■ INSTRUCTIONS TO FOLLOW ■
Look through the material and copy each line holding "recreates".

■ DATA RECORDS ■
· · ·

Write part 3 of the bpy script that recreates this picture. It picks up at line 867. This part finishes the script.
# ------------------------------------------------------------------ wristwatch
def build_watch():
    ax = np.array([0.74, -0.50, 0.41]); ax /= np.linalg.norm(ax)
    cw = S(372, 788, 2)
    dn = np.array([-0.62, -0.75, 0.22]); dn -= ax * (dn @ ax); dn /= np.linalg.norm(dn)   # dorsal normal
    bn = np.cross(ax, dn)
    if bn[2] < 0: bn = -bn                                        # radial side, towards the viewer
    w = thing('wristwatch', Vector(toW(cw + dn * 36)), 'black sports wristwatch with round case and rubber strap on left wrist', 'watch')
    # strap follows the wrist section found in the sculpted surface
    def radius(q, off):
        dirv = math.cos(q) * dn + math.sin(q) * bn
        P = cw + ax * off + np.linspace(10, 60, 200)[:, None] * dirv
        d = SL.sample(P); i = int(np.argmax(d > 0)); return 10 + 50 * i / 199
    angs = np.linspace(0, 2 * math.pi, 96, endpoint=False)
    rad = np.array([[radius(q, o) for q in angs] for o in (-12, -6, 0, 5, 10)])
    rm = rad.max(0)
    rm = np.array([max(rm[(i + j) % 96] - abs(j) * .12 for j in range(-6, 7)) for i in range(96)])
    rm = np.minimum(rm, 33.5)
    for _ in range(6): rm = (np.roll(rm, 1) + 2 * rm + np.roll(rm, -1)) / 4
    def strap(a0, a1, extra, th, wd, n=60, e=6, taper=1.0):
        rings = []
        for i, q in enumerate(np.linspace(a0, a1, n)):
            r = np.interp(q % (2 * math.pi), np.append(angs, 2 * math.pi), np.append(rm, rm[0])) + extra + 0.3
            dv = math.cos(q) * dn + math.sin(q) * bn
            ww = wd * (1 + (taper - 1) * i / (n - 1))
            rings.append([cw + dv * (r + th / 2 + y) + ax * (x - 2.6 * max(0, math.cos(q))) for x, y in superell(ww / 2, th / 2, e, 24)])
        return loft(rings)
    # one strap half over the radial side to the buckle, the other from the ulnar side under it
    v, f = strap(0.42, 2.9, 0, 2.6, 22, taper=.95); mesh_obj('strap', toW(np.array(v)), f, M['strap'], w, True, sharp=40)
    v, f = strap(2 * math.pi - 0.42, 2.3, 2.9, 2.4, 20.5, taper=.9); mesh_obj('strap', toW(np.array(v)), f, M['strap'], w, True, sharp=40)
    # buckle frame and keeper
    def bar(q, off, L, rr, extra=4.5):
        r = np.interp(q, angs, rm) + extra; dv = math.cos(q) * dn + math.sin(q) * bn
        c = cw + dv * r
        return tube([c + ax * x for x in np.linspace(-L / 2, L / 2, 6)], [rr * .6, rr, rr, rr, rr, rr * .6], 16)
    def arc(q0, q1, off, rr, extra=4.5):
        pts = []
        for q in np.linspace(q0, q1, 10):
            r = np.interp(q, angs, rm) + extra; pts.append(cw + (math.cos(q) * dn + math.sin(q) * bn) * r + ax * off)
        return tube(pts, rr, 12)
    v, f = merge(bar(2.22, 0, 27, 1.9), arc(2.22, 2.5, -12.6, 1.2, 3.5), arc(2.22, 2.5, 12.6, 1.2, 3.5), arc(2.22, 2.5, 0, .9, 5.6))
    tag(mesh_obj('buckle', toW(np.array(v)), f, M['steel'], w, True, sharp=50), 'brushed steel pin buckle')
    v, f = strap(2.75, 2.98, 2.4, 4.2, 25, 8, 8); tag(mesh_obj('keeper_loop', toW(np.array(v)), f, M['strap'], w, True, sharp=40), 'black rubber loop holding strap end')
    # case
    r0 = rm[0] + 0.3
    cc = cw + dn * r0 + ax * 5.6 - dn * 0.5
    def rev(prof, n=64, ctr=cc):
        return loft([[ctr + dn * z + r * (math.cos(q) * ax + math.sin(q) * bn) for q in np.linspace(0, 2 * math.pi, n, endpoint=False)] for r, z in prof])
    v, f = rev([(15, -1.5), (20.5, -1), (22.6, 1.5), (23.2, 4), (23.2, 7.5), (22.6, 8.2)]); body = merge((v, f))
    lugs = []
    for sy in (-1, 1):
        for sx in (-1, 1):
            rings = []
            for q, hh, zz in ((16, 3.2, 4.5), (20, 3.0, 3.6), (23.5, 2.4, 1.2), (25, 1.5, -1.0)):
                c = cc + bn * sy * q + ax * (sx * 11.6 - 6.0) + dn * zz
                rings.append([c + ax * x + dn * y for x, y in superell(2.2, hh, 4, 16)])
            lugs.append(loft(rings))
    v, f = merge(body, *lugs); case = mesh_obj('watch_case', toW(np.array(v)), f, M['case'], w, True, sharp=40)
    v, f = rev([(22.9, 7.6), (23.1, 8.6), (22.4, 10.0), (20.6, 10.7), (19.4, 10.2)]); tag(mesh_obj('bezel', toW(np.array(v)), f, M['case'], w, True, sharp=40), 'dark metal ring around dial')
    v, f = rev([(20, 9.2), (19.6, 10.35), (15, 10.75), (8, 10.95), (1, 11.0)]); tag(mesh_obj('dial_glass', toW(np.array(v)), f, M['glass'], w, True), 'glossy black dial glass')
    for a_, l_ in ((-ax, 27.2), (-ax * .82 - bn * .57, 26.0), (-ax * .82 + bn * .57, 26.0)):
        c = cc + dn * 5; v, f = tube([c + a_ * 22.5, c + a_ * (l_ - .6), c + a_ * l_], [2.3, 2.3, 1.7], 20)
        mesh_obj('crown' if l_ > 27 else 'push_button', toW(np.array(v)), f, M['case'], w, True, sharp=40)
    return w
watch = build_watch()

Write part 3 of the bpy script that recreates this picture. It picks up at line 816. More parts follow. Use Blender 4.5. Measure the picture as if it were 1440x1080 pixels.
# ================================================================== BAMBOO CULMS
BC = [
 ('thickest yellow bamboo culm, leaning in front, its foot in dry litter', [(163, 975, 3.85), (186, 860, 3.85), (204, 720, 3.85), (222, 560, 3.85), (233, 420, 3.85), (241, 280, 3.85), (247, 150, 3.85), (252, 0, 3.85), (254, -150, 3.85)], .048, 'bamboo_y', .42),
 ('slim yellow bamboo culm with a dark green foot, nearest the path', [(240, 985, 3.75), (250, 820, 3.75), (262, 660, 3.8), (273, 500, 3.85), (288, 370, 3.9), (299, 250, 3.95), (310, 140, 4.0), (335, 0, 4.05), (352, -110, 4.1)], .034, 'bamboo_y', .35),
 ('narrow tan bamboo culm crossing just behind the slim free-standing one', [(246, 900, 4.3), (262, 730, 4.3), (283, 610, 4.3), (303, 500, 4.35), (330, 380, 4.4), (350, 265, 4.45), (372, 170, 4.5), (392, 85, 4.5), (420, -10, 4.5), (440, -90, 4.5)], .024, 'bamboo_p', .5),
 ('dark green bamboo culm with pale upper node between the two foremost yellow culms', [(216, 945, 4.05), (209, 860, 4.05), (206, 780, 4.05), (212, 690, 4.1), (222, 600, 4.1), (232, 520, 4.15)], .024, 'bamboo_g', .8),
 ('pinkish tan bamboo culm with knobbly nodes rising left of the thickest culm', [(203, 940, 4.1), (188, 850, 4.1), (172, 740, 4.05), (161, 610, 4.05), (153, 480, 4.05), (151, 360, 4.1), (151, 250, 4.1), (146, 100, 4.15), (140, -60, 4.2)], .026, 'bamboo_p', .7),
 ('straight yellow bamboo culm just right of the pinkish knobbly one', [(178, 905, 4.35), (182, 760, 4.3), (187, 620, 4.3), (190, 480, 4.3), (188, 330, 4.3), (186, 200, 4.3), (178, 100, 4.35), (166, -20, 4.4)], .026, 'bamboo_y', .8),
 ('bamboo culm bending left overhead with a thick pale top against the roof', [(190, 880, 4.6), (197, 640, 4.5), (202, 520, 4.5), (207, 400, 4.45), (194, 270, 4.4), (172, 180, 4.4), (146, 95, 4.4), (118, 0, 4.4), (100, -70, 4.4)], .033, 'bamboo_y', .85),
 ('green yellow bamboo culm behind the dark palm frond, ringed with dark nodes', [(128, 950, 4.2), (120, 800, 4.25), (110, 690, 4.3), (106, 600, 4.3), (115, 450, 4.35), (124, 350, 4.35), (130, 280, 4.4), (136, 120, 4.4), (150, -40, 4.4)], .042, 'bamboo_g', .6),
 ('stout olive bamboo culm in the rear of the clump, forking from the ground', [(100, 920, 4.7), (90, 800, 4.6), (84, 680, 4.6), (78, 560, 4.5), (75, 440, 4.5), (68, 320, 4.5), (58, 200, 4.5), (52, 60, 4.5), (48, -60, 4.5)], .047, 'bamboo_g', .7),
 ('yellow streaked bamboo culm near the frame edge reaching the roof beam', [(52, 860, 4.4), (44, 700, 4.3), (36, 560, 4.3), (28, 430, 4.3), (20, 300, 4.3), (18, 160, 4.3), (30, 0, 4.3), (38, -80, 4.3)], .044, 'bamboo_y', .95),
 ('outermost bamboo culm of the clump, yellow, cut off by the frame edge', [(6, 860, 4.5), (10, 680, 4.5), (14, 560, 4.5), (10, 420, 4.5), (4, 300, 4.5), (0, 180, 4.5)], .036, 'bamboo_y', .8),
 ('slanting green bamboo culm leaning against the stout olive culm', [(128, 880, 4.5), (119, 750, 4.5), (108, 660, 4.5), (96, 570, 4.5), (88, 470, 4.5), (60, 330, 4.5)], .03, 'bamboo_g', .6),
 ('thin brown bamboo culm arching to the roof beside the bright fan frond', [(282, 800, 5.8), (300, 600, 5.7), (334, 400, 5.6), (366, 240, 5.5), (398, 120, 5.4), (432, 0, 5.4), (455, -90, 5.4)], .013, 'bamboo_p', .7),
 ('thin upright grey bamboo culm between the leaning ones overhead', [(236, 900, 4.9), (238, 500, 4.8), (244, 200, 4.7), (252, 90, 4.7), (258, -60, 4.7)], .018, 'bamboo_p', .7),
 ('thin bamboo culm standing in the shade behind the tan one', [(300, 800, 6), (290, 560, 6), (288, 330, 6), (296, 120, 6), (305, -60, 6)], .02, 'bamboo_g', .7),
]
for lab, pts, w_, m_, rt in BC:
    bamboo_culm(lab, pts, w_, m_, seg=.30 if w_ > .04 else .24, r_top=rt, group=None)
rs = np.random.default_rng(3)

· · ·

■ ANSWER FOR THE TASK ■
Write part 3 of the bpy script that recreates this picture. It picks up at line 867. This part finishes the script.
Write part 3 of the bpy script that recreates this picture. It picks up at line 816. More parts follow. Use Blender 4.5. Measure the picture as if it were 1440x1080 pixels.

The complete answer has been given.